First, the court held that Koryeo's standing to bring claims was defeated by the "contemporaneous ownership rule" set forth in BCL § 626 (b):
[P]laintiffs' allegations that all of the alleged wrongs at issue occurred while Kyun Ja Hong was Koryeo's sole officer, director, and shareholder, and before she transferred her interest in Koryeo to Steve Hong, compel a finding that Koryeo does not have standing to bring this action. As stated by the Court of Appeals, 'the rule is that, when stockholders are individually estopped from questioning wrongs done to their corporation, they cannot redress those same wrongs through a suit brought directly by the corporation or derivatively, by themselves, for the corporation.' Two grounds support such an estoppel here. The first is that Steve Hong received his shares from Kyung Ja Hong, a shareholder who must be deemed to have unanimously ratified her own acts of waste and misappropriation. Any wrongdoing by Kyung Ja Hong is therefore imputed to Koryeo, which is equitably estopped from obtaining redress for its own actions. Furthermore, Steve Hong, Koryeo's current sole shareholder and the sole prospective beneficiary of Koryeo's recovery, acquired all of his shares after the alleged wrongful acts, and as such, he is barred from bringing a derivative action under section 626 (b). With respect to both of these grounds for estoppel, a court will pierce the corporate veil and bar a direct action by the corporation when it would only benefit a shareholder who would otherwise be barred from raising the claims in a derivative action.
(Internal citations omitted) (emphasis added).

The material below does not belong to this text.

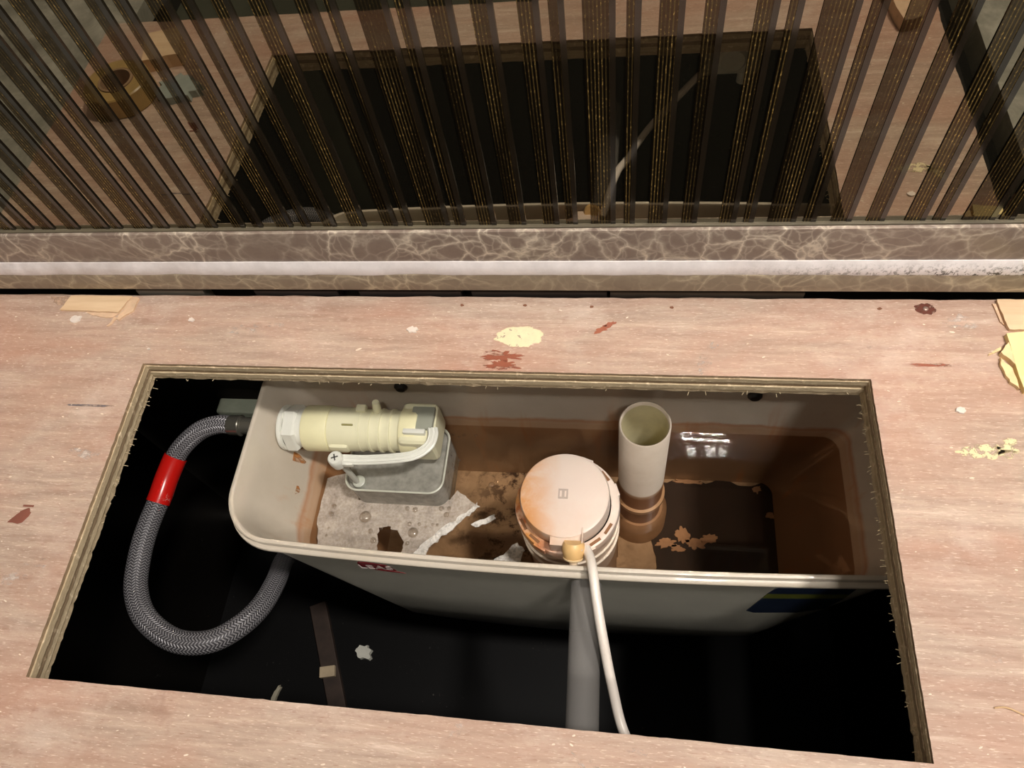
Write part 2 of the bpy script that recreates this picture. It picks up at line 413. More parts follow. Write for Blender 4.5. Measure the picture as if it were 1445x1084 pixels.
# glass panel with gold-lined stripes
gp = empty('glass_panel', (0, .0612, .0632))
tag(gp, 'dark tinted mirror glass with gold-lined vertical stripes standing on the marble', 'glass panel')
obj('glass_sheet', box(bmesh.new(), -.9, 1.3, 0, .005, 0, .40), mat_glass(), gp)
obj('sealing_strip', box(bmesh.new(), -.9, 1.3, -.0026, 0, -.0001, .0012, .0003), simple('olive_seal', (96, 88, 72), .5), gp)
STR = mat_stripe()
STR_SHADE = MT('stripe_shadow_dark'); STR_SHADE.color(STR_SHADE.ramp(STR_SHADE.noise(STR_SHADE.mapping(), 30), [(.3, s2l(30, 25, 18)), (.7, s2l(40, 33, 25))])).set(Roughness=.08, Specular_IOR_Level=.9); STR_SHADE = STR_SHADE.m
sx = [(-.0703, -.0632), (-.057, -.0478), (-.0389, -.0301), (-.0203, -.0096), (-.0067, -.0005), (.0077, .0196), (.0239, .0314), (.038, .0488), (.0558, .0637), (.0743, .082), (.0875, .0934), (.1025, .1128), (.1186, .124), (.1324, .1404), (.1491, .1592), (.1696, .1782), (.1825, .1872), (.1957, .2097), (.213, .2193), (.2273, .2372), (.245, .2545), (.2647, .2736), (.2776, .284), (.2916, .3051), (.3098, .3157), (.3232, .3333), (.3414, .3495), (.3617, .3704), (.3745, .3798), (.3873, .4018), (.4058, .4121), (.4201, .4303), (.4379, .4469), (.4572, .4671), (.471, .477), (.4853, .5009), (.5033, .5102)]
sx += [(a + .463, b + .463) for a, b in sx[3:14] if a + .463 > .515] + [(.5230, .5316), (.5372, .5470)][:0]
L = sorted(sx); left = []
x = -.0765
for k in range(22):
    wd = (.0090, .0066, .0108)[k % 3]; left.append((x - wd, x)); x -= wd + (.0100, .0085, .0112)[k % 3]
right = []; x = max(b for a, b in L) + .009
for k in range(10):
    wd = (.0098, .0062, .0130)[k % 3]; right.append((x, x + wd)); x += wd + .0085
for a, b in L + left + right:
    obj('stripe', box(bmesh.new(), a, b, -.0006, .0001, .0004, .398), STR, gp)
    obj('stripe_shadow', box(bmesh.new(), b - .0024, b + .0003, -.0009, .0001, .0004, .398), STR_SHADE, gp)  # dark strip paints in the shadow along the stripe's right side

# ------------------------------------------------------------------ plywood panel with the hatch
pw = empty('plywood_panel', (0, 0, 0))
tag(pw, 'pinkish plywood top with a large rectangular hatch sawn through it', 'plywood')
T = .0182
def edge_pts(pts, n, amp, freq, seed):
    out = []
    for i, a in enumerate(pts):
        b = pts[(i + 1) % len(pts)]; a, b = Vector(a), Vector(b); d = (b - a); nrm = Vector((-d.y, d.x)).normalized()
        for k in range(n):
            q = a + d * (k / n)
            o_ = 0 if k == 0 else amp * (noise.noise(Vector((q.x * freq, q.y * freq, seed))) + .5 * noise.noise(Vector((q.x * freq * 4, q.y * freq * 4, seed + 9))))
            out.append(q + nrm * o_)
    return out
def ply_layer(z1, z0, off, amp, seed, mats):
    lx = -.0045 - .0004
    inner = [(-.0035 + off[0], .0008 + off[1]), (.4505 - off[2], .0004 + off[1]), (.4503 - off[2], -.1945 + off[3]), (.0015 + off[0], -.1942 + off[3])]
    outer = [(-.1765, .0572), (.5445, .0562), (.5435, -.2500), (-.1770, -.2515)]
    n = 90
    I = edge_pts(inner, n, amp, 260, seed); O = edge_pts(outer, n, .0010, 60, seed + 4)
    bm = bmesh.new()
    rI1 = [bm.verts.new((q.x, q.y, z1)) for q in I]; rI0 = [bm.verts.new((q.x, q.y, z0)) for q in I]
    rO1 = [bm.verts.new((q.x, q.y, z1)) for q in O]; rO0 = [bm.verts.new((q.x, q.y, z0)) for q in O]
    m_ = len(I)
    for i in range(m_):
        j = (i + 1) % m_
        for k, (a, b) in enumerate(((rI1, rO1), (rO1, rO0), (rO0, rI0), (rI0, rI1))):
            f = bm.faces.new((a[i], a[j], b[j], b[i])); f.material_index = 0 if k == 0 else 1
    return obj('ply', bm, mats, pw)
zs = [0, -.0024, -.0064, -.0098, -.0140, -T]
offs = [(0, 0, 0, 0), (.0009, -.0006, .0004, 0), (.0002, -.0002, .0010, .0003), (-.0004, -.0010, .0002, 0), (-.0012, -.0004, .0012, -.0008)]
for k in range(5):
    e = EDGE[(0, 1, 2, 3, 1)[k]]
    ly = ply_layer(zs[k], zs[k + 1], offs[k], (.0003, .0004, .0004, .0004, .0009)[k], k * 11 + 3, [PLY if k == 0 else e, e])
    if k == 0: ly['label'] = 'pink face veneer with scuffs'
# torn fibres hanging from the sawn lower edge (too small to pick apart)
bm = bmesh.new(); rnd = random.Random(3)
for i in range(170):
    s = rnd.random() * .86
    if s < .4: px, py, dx, dy = -.0040 + rnd.uniform(-.0004, .0012), rnd.uniform(-.19, 0), 1, 0
    elif s < .75: px, py, dx, dy = .4488, rnd.uniform(-.19, 0), -1, 0
    else: px, py, dx, dy = rnd.uniform(0, .447), -.0005, 0, -1
    l = rnd.uniform(.0004, .0022) * (.5 if dy else 1); z = -T + rnd.uniform(0, .004)
    a = Vector((px, py, z)); b = a + Vector((dx * l + rnd.uniform(-.001, .001), dy * l + rnd.uniform(-.001, .001), rnd.uniform(-.002, .0005)))
    tube(bm, [a, (a + b) / 2 + Vector((0, 0, .0002)), b], .00018, 4)
o = obj('splinters', bm, simple('pale_fibre', (214, 196, 160), .8), pw); o['kind'] = 'stuff'
# paint, stains and flecks lying on the face
CREAM = simple('cream_paint', (238, 222, 180), .6, .1, 300)
WHITE = simple('white_filler', (224, 212, 202), .7, .08, 200)
def patchy(name, rgb, scale, lo_, hi_, rough=.6, sx=1, sy=1):
    m = MT(name); v = m.mapping((sx, sy, 1))
    c = s2l(*rgb); m.color(m.ramp(m.noise(m.mapping(), 200), [(.3, tuple(q * .88 for q in c[:3]) + (1,)), (.7, c)])).set(Roughness=rough)
    m.l.new(m.ramp(m.noise(v, scale, 5, .7), [(lo_, K4), (hi_, W4)]), m.b.inputs['Alpha']); return m.m
CREAMP = patchy('cream_paint_worn', (240, 226, 186), 170, .34, .42)
REDST = patchy('red_brown_stain', (152, 84, 60), 1, .42, .50, .6, 60, 260)
WORN = patchy('worn_white_smear', (228, 212, 200), 1, .50, .70, .7, 70, 130)
def pat(name, bm, mt, label=None):
    q = obj(name, bm, mt, pw)
    if label: q['label'] = label
    return q
pat('paint_patch', blob(.2465, .0262, .0150, .0078, -.0001, .0004, .16, 60, 4), CREAMP, 'cream oval paint dab')
pat('stain', blob(.2375, .0118, .0118, .0034, -.0001, .0003, .5, 60, 9), REDST, 'red brown torn stain')
pat('stain', blob(.2375, .0048, .0090, .0036, -.0001, .0003, .5, 50, 12), REDST, 'red brown torn stain at the hatch edge')
pat('stain', blob(.2975, .0322, .0050, .0018, -.0001, .0003, .4, 40, 2, .5), simple('stain_solid', (160, 92, 66), .6), 'small red brown scrape')
pat('stain', blob(.3020, .0358, .0038, .0016, -.0001, .0003, .4, 40, 5, .4), simple('stain_solid_b', (158, 92, 68), .6))
BR = simple('brown_tear', (130, 76, 60), .7)
pat('stain', poly([(-.050, -.1115), (-.040, -.1115), (-.0378, -.1045), (-.0400, -.1020), (-.0445, -.1035), (-.0475, -.1080)], -.0001, .0002, .0006, 3, 3), BR, 'dark torn spot')
pat('stain', box(bmesh.new(), -.0445, -.0375, -.1012, -.1000, -.0001, .0003), BR)
for i, (x, y, rx, ry, r) in enumerate(((.5005, -.0425, .0130, .0042, .1), (.5150, -.0362, .0034, .0020, 0), (.5120, -.042, .006, .004, .2))):
    pat('paint_patch', blob(x, y, rx, ry, -.0001, .0004, .35, 50, 30 + i, r), patchy('cream_chip_%d' % i, (236, 220, 176), 260, .42, .52))
for i, (x, y, rx, ry, r) in enumerate(((-.026, -.140, .014, .005, .6), (.455, .020, .010, .003, 0), (-.02, -.065, .013, .003, -.2), (.505, .040, .010, .006, 0), (.478, .016, .006, .0016, 0),
                                       (.300, -.205, .011, .0012, -.85), (.297, -.209, .010, .001, -.9), (.322, -.203, .006, .003, 0), (.235, -.2, .005, .004, 0), (.484, -.150, .004, .003, 0), (.36, .012, .012, .004, 1.2), (.07, .030, .02, .004, .1))):
    pat('scuff', blob(x, y, rx, ry, -.0001, .0002, .35, 40, 60 + i, r), WORN)
pat('stain', blob(.4860, .0105, .0130, .0011, -.0001, .0002, .4, 50, 33), REDST, 'thin red brown streak right of the hatch corner')
pat('pencil_mark', blob(-.0290, -.0315, .0185, .0008, -.0001, .00015, .3, 40, 91), patchy('pencil_grey', (118, 108, 112), 1, .3, .6, .7, 90, 400), 'faint grey pencil line')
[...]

And second, the court dismissed Steve Hong's personal breach of contract and tort claims:
According to Steve Hong, sometime prior to his father's death in 1995, Kyung Ja Hong promised to transfer ownership and control of Koryeo to him at some future time following his graduation from law school, which must have occurred prior to his admission to the Bar in 1992. Without providing for a specific time frame, and in light of plaintiff's failure to seek enforcement of the alleged contract for over twenty years, the alleged promise to turn over ownership and control of Koryeo is too indefinite to establish a legally enforceable contract. In any event, Steve Hong received exactly what was promised when Kyung Ja Hong transferred the entirely of her shares to him in December 2012. While Steve Hong asserts that he received virtually worthless shares in an indebted corporation, he has made no allegation that Kyung Ja Hong promised to transfer a company with a certain amount of assets.
(Internal citations omitted.) Steve Hong's tort claims were dismissed as derivative of his contract claim.
It may seem obvious that relying on vague promises grounded primarily in family feeling often ends in disaster, but it still happens. And in circumstances where the bad actor is the sole owner of a company, often nothing can be done.